Power  /  Argument

Hyperpolitics In America

When polarization lacks clear consequences, Americans are left with "a grin without a cat: a politics with only weak policy influence or institutional ties."

None of those parameters are applicable today. Rather, the contemporary situation presents a recalcitrant hybrid, difficult to relate to historical exempla. On the one hand, popular involvement in American politics has seen a relative resurgence compared to the disengagement of the 1990s and early 2000s. At the same time, institutionalized involvement is at all-time lows, while American parties have only further cartelized and fused with the media or donor classes. 

How best to describe the result? Some formalization is possible here: a politicization axis, on one hand, measuring degrees of mobilization, and a social axis, measuring degrees of civic affiliation and membership, on the other. Plotted on these, the first line—an aggregate of turnout, protest activity, political assassination—shows a marked uptick in the wake of the 2008 credit crunch. At the same time, this upward sloping curve is crossed by a downward-sloping line: a continuous decline of indices tracking civic engagement. Throughout the recent ‘decade of protest’, the secular decline in American membership organizations only accelerated; unions, clubs, associations, political parties and now—spectacularly for American life—churches continued to lose members, exacerbated by the rise of a new digital media circuit and tightening labour laws, and compounded by the ‘loneliness epidemic’ that metastasized out of the actual one of 2020. 

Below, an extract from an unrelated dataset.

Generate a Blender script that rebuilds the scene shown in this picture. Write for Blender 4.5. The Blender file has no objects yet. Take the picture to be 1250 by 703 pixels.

The result is a curiously K-shaped recovery: while the erosion of American civic life proceeds apace, the country’s public sphere is increasingly subject to convulsive instances of agitation and controversy, from storming of government buildings to online conspiracy theories. General discontent runs high, fuelling political emotions; anger at police racism or Zionist violence—at immigrant crime or Chinese weather balloons—boils over. 

Here the concept of ‘hyperpolitics’—a form of politicization without clear political consequences—may prove useful. Post-politics was finished off by the 2010s; the public sphere has been repoliticized and re-enchanted, but on terms which are more individualistic and short-termist, evoking the fluidity and ephemerality of the online world. This is an abidingly ‘low’ form of politics—low-cost, low-entry, low-duration, and all too often, low-value. It is distinct both from the post-politics of the Clintonite 1990s, in which public and private were radically separate, and the traditional mass politics of the twentieth century, always low in the us. What Americans are left with is a grin without a cat: a politics with only weak policy influence or institutional ties.